One of the closing public acts of Murchison's life was the founding of a chair of geology and mineralogy in the university of Edinburgh, for which he gave the sum of £6000, an annual sum of £200 being likewise provided by a vote in parliament for the endowment of the professorship. While the negotiations with the Government in regard to this subject were still in progress, Murchison was seized with a paralytic affection on 21st November 1870. At first his life was in danger, but he eventually rallied, and was able to see his friends, read, and take interest in current affairs until the early autumn of the following year, when his malady began to make rapid progress. At last after a brief attack of bronchitis he died on 22d October 1871.

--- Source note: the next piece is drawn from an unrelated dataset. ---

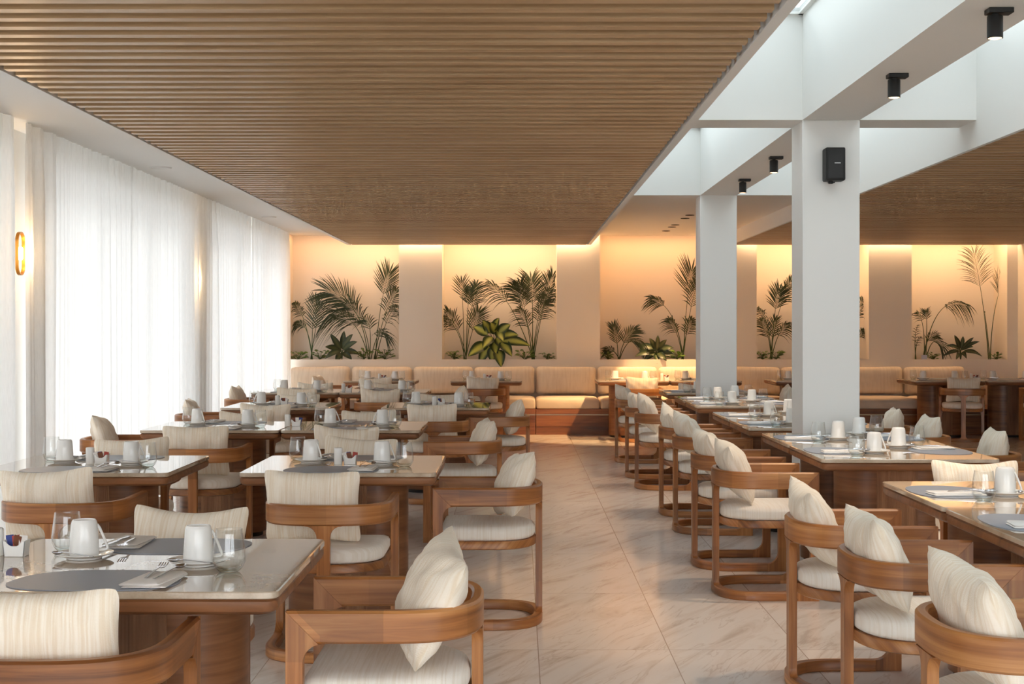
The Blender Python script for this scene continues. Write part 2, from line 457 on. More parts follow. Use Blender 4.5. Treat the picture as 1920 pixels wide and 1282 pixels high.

The chief work for which Murchison will always hold a high place in the annals of geology is the investigation of the older Palaeozoic rocks, which culminated in the establishment and subsequent development of the Silurian system of formations. He added a new chapter to geological history, and one of peculiar interest, because it contains the story of almost the earliest appearance of living things upon this planet. From the year 1825, when his first paper was read, down to the year of his death he continued to augment the literature of his favourite science with papers and memoirs. These, upwards of 150 in number, were published in the transactions of scientific societies at home and abroad. His Silurian System, Mussia and the Ural Mountains, and Siluria were the most voluminous and important of his independent works. As a careful original observer, a sympathetic and liberal friend of scientific progress, and a man of wealth and good social position Murchison enjoyed a peculiar eminence among the scientific men of his day, and occupied a place which none of his surviving compeers could wholly fill. See Murchison's Life by A. Geikie, 1875. (A. GE.)